When a new message comes in to the server's machine, the kernel creates a new thread on-the-fly to service the request. Furthermore, it maps the message into the server's address space, and sets up the new thread's stack to access the message. This scheme is sometimes called implicit receive and it is in contrast to a conventional thread making a system call to receive a message. The thread that is created spontaneously to handle an incoming RPC is occasionally referred to as a pop-up thread. The idea is illustrated in fig. 4-9.

Fig. 4-9. Creating a thread when a message arrives.

The method has several major advantages over conventional RPC. First, threads do not have to block waiting for new work. Thus no context has to be saved. Second, creating a new thread is cheaper than restoring an existing one, since no context has to be restored. Finally, time is saved by not having to copy incoming messages to a buffer within a server thread. Various other techniques can also be used to reduce the overhead. All in all, a substantial gain in speed is possible.

Threads are an ongoing research topic. Some other results are presented in (Marsh et al., 1991; and Draves et al., 1991).

Processes run on processors. In a traditional system, there is only one processor, so the question of how the processor should be used does not come up. In a distributed system, with multiple processors, it is a major design issue. The processors in a distributed system can be organized in several ways. In this section we will look at two of the principal ones, the workstation model and the processor pool model, and a hybrid form encompassing features of each one. These models are rooted in fundamentally different philosophies of what a distributed system is all about.

The workstation model is straightforward: the system consists of workstations (high-end personal computers) scattered throughout a building or campus and connected by a high-speed LAN, as shown in Fig. 4-10. Some of the workstations may be in offices, and thus implicitly dedicated to a single user, whereas others may be in public areas and have several different users during the course of a day. In both cases, at any instant of time, a workstation either has a single user logged into it, and thus has an "owner" (however temporary), or it is idle.

Fig. 4-10. A network of personal workstations, each with a local file system.

In some systems the workstations have local disks and in others they do not. The latter are universally called diskless workstations, but the former are variously known as diskful workstations, or disky workstations, or even stranger names. If the workstations are diskless, the file system must be implemented by one or more remote file servers. Requests to read and write files are sent to a file server, which performs the work and sends back the replies.

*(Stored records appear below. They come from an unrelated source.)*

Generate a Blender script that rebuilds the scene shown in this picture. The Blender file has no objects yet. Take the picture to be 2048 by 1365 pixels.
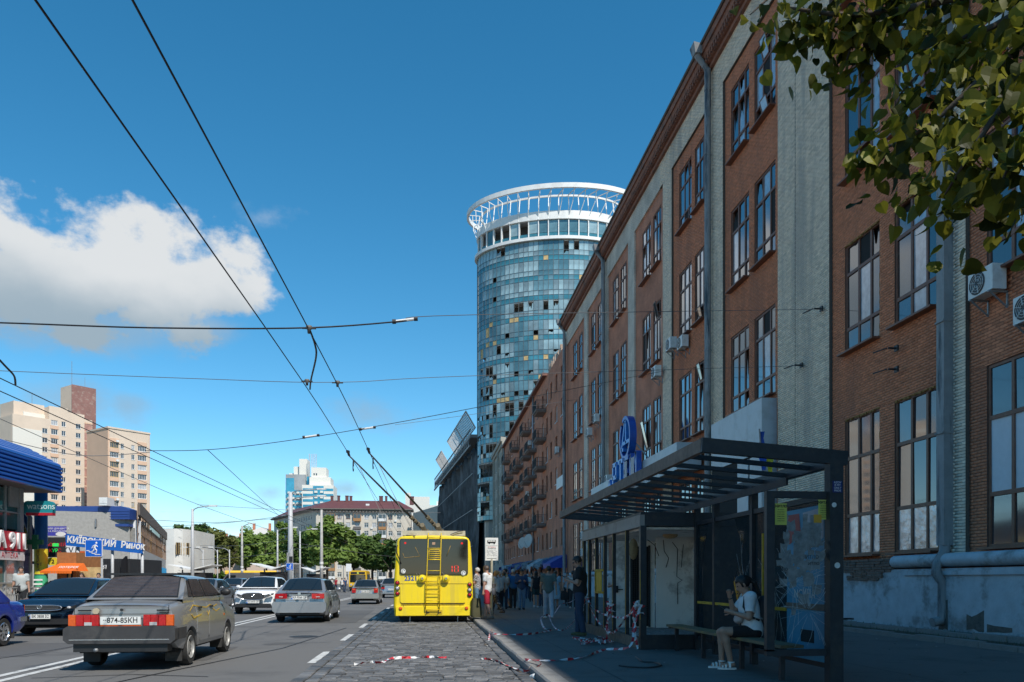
import bpy, bmesh, math, random
import numpy as np
from mathutils import Vector, Matrix, Euler
RD = math.radians
PI = math.pi
rng = random.Random(11)
scene = bpy.context.scene
COL = scene.collection

# ------------------------------------------------------------------ camera, sky, sun, exposure
FPX, HZ, CX, CAMH = 1593.0, 1161.0, 1024.0, 1.42      # focal length, horizon row and centre column of the 2048 px photograph
TH = math.atan(169.0 / FPX)                           # the camera looks slightly to the right of the street axis (+Y)
CT, ST = math.cos(TH), math.sin(TH)
cam_d = bpy.data.cameras.new('camera')
cam_d.sensor_width = 36.0
cam_d.lens = 36.0 * FPX / 2048.0
cam_d.shift_y = (HZ - 682.5) / 2048.0
cam_d.clip_start = 0.1
cam_d.clip_end = 4000
cam = bpy.data.objects.new('camera', cam_d)
COL.objects.link(cam)
cam.location = (0, 0, CAMH)
cam.rotation_euler = (RD(90), 0, -TH)
scene.camera = cam

SUN = Vector((0.412, -0.75, 1.0)).normalized()         # towards the sun
sun_d = bpy.data.lights.new('sun', 'SUN')
sun_d.energy = 4.6
sun_d.angle = RD(0.55)
sun_d.color = (1.0, 0.945, 0.86)
sun = bpy.data.objects.new('sun', sun_d)
COL.objects.link(sun)
sun.location = (30, -40, 80)
sun.rotation_euler = SUN.to_track_quat('Z', 'Y').to_euler()

scene.view_settings.view_transform = 'Standard'
scene.view_settings.look = 'None'
scene.view_settings.exposure = 0.2
scene.view_settings.gamma = 1.0
scene.view_settings.use_curve_mapping = False
scene.cycles.max_bounces = 6
scene.cycles.transparent_max_bounces = 12
scene.cycles.use_denoising = True
scene.cycles.sample_clamp_indirect = 6.0

SKY_STRENGTH = 0.14
world = bpy.data.worlds.new('World')
scene.world = world
world.use_nodes = True
nt = world.node_tree
nt.nodes.clear()
def N(t, **kw):
 n = nt.nodes.new(t)
 for k, v in kw.items():
  setattr(n, k, v)
 return n
def LK(a, b):
 nt.links.new(a, b)
def MA(op, a, b=None, clamp=False):
 n = N('ShaderNodeMath', operation=op, use_clamp=clamp)
 for i, v in enumerate((a, b)):
  if v is None:
   continue
  if isinstance(v, (int, float)):
   n.inputs[i].default_value = v
  else:
   LK(v, n.inputs[i])
 return n.outputs[0]
out_w = N('ShaderNodeOutputWorld')
bg = N('ShaderNodeBackground')
bg.inputs[1].default_value = SKY_STRENGTH
LK(bg.outputs[0], out_w.inputs[0])
sky = N('ShaderNodeTexSky', sky_type='NISHITA')
sky.sun_disc = False
sky.sun_elevation = math.asin(SUN.z)
sky.sun_rotation = math.atan2(SUN.x, SUN.y)
sky.altitude = 900
sky.air_density = 1.0
sky.dust_density = 0.0
sky.ozone_density = 3.0
hs = N('ShaderNodeHueSaturation')
hs.inputs['Hue'].default_value = 0.484
hs.inputs['Saturation'].default_value = 1.31
hs.inputs['Value'].default_value = 1.0
LK(sky.outputs[0], hs.inputs['Color'])
tc = N('ShaderNodeTexCoord')
sep = N('ShaderNodeSeparateXYZ')
LK(tc.outputs['Generated'], sep.inputs[0])
az = MA('ARCTAN2', sep.outputs[0], sep.outputs[1])
el = MA('ARCSINE', sep.outputs[2])
comb = N('ShaderNodeCombineXYZ')
LK(az, comb.inputs[0]); LK(el, comb.inputs[1])
def dir_ae(px, py):
 r, u = (px - CX) / FPX, (HZ - py) / FPX
 v = Vector((r * CT + ST, CT - r * ST, u)).normalized()
 return math.atan2(v.x, v.y), math.asin(v.z)
 # cumulus: ellipses in azimuth / elevation (given by where the clouds stand over the roofs), broken up by fractal noise
n1 = N('ShaderNodeTexNoise'); n1.inputs['Scale'].default_value = 11; n1.inputs['Detail'].default_value = 9; n1.inputs['Roughness'].default_value = 0.60
mp = N('ShaderNodeMapping'); mp.inputs['Scale'].default_value = (1, 1.35, 1); mp.inputs['Location'].default_value = (1.37, 0.4, 0)
LK(comb.outputs[0], mp.inputs[0]); LK(mp.outputs[0], n1.inputs[0])
n2 = N('ShaderNodeTexNoise'); n2.inputs['Scale'].default_value = 5.5; n2.inputs['Detail'].default_value = 5; n2.inputs['Roughness'].default_value = 0.5
LK(mp.outputs[0], n2.inputs[0])
def blob(px, py, rx, ry, gain):
 a0, e0 = dir_ae(px, py)
 a1, e1 = dir_ae(px + rx, py - ry)
 s = N('ShaderNodeVectorMath', operation='SUBTRACT'); LK(comb.outputs[0], s.inputs[0]); s.inputs[1].default_value = (a0, e0, 0)
 d = N('ShaderNodeVectorMath', operation='DIVIDE'); LK(s.outputs[0], d.inputs[0]); d.inputs[1].default_value = (abs(a1 - a0), abs(e1 - e0), 1)
 l = N('ShaderNodeVectorMath', operation='LENGTH'); LK(d.outputs[0], l.inputs[0])
 return MA('MULTIPLY', MA('SUBTRACT', 1.0, l.outputs['Value']), gain)
def group_max(bl):
 r = None
 for b in bl:
  v = blob(*b)
  r = v if r is None else MA('MAXIMUM', r, v)
 return r
body = group_max([(60, 540, 210, 125, 1.0), (190, 545, 200, 120, 1.0), (310, 570, 190, 105, 1.0), (420, 555, 130, 100, 1.0), (455, 610, 90, 60, .8),
 (150, 630, 170, 60, .6), (380, 665, 110, 40, .5), (-120, 520, 240, 140, 1.0)])
wisp = group_max([(140, 800, 170, 55, .55), (255, 812, 70, 48, .55), (740, 830, 95, 45, .34), (695, 978, 60, 30, .5), (455, 1010, 150, 34, .45),
 (540, 985, 50, 25, .4), (530, 435, 45, 26, .18), (900, 985, 120, 22, .3), (-80, 790, 160, 60, .5), (210, 650, 240, 55, .75), (430, 655, 110, 50, .6), (60, 640, 160, 60, .7), (470, 1050, 260, 40, .4)])
def smooth(v, a, b):
 m = N('ShaderNodeMapRange', interpolation_type='SMOOTHSTEP')
 LK(v, m.inputs[0]); m.inputs[1].default_value = a; m.inputs[2].default_value = b
 return m.outputs[0]
d1 = MA('ADD', body, MA('MULTIPLY', MA('SUBTRACT', n1.outputs['Fac'], 0.5), 2.5))
m1 = MA('MULTIPLY', smooth(d1, 0.02, 0.46), 0.97)
d2 = MA('ADD', wisp, MA('MULTIPLY', MA('SUBTRACT', n1.outputs['Fac'], 0.5), 1.3))
m2 = MA('MULTIPLY', smooth(d2, 0.0, 0.6), 0.55)
mask = MA('MAXIMUM', m1, m2)
# sunlit tops are white, the thick undersides greyer
_, eb = dir_ae(250, 690)
_, et = dir_ae(250, 470)
hgt = MA('ADD', smooth(el, eb, et), MA('MULTIPLY', MA('SUBTRACT', n2.outputs['Fac'], 0.5), 1.5))
mr = N('ShaderNodeMix', data_type='RGBA')
LK(smooth(hgt, 0.0, 0.9), mr.inputs['Factor'])
K = 1.0 / SKY_STRENGTH
mr.inputs['A'].default_value = (0.30 * K, 0.385 * K, 0.45 * K, 1)
mr.inputs['B'].default_value = (0.66 * K, 0.68 * K, 0.69 * K, 1)
mx = N('ShaderNodeMix', data_type='RGBA')
LK(mask, mx.inputs['Factor'])
LK(hs.outputs[0], mx.inputs['A']); LK(mr.outputs['Result'], mx.inputs['B'])
LK(mx.outputs['Result'], bg.inputs[0])

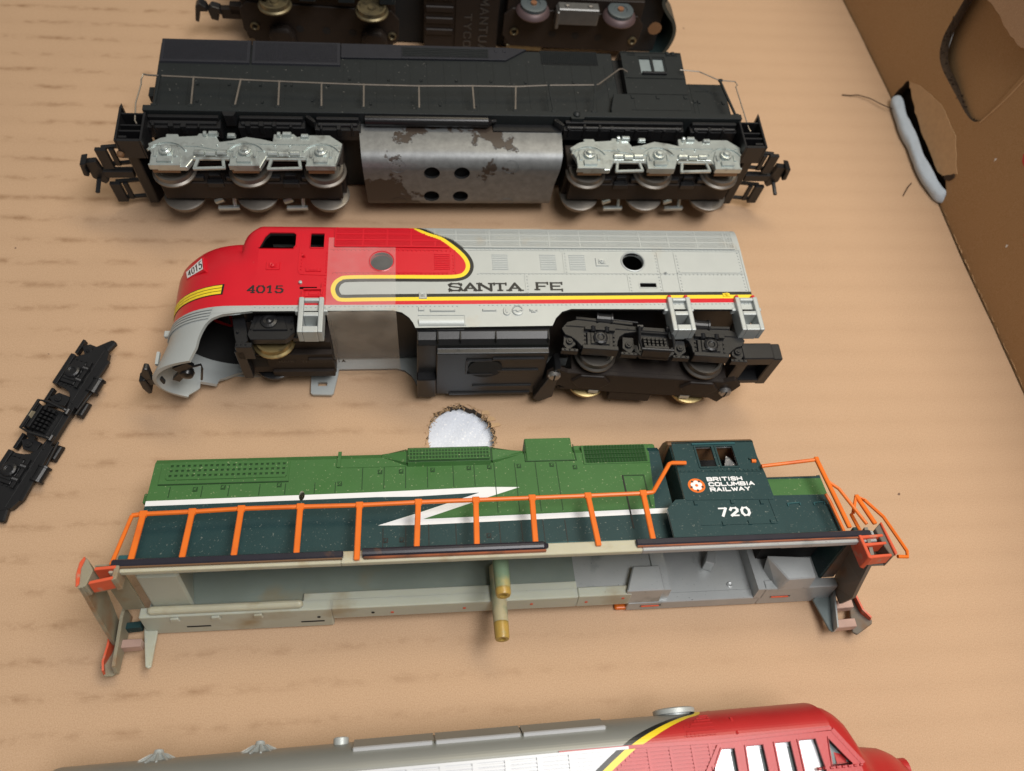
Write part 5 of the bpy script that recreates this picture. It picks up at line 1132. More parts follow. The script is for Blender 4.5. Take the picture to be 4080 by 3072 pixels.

Diskless workstations are popular at universities and companies for several reasons, not the least of which is price. Having a large number of workstations equipped with small, slow disks is typically much more expensive than having one or two file servers equipped with huge, fast disks and accessed over the LAN.

A second reason that diskless workstations are popular is their ease of maintenance. When a new release of some program, say a compiler, comes out, the system administrators can easily install it on a small number of file servers in the machine room. Installing it on dozens or hundreds of machines all over a building or campus is another matter entirely. Backup and hardware maintenance is also simpler with one centrally located 5-gigabyte disk than with fifty 100-megabyte disks scattered over the building.

Another point against disks is that they have fans and make noise. Many people find this noise objectionable and do not want it in their office.

Finally, diskless workstations provide symmetry and flexibility. A user can walk up to any workstation in the system and log in. Since all his files are on the file server, one diskless workstation is as good as another. In contrast, when all the files are stored on local disks, using someone else's workstation means that you have easy access to his files, but getting to your own requires extra effort, and is certainly different from using your own workstation.

When the workstations have private disks, these disks can be used in one of at least four ways:

1. Paging and temporary files.

2. Paging, temporary files, and system binaries.

3. Paging, temporary files, system binaries, and file caching.

4. Complete local file system.

The first design is based on the observation that while it may be convenient to keep all the user files on the central file servers (to simplify backup and maintenance, etc.) disks are also needed for paging (or swapping) and for temporary files. In this model, the local disks are used only for paging and files that are temporary, unshared, and can be discarded at the end of the login session. For example, most compilers consist of multiple passes, each of which creates a temporary file read by the next pass. When the file has been read once, it is discarded. Local disks are ideal for storing such files.

The second model is a variant of the first one in which the local disks also hold the binary (executable) programs, such as the compilers, text editors, and electronic mail handlers. When one of these programs is invoked, it is fetched from the local disk instead of from a file server, further reducing the network load. Since these programs rarely change, they can be installed on all the local disks and kept there for long periods of time. When a new release of some system program is available, it is essentially broadcast to all machines. However, if hat machine happens to be down when the program is sent, it will miss the program and continue to run the old version. Thus some administration is needed to keep track of who has which version of which program.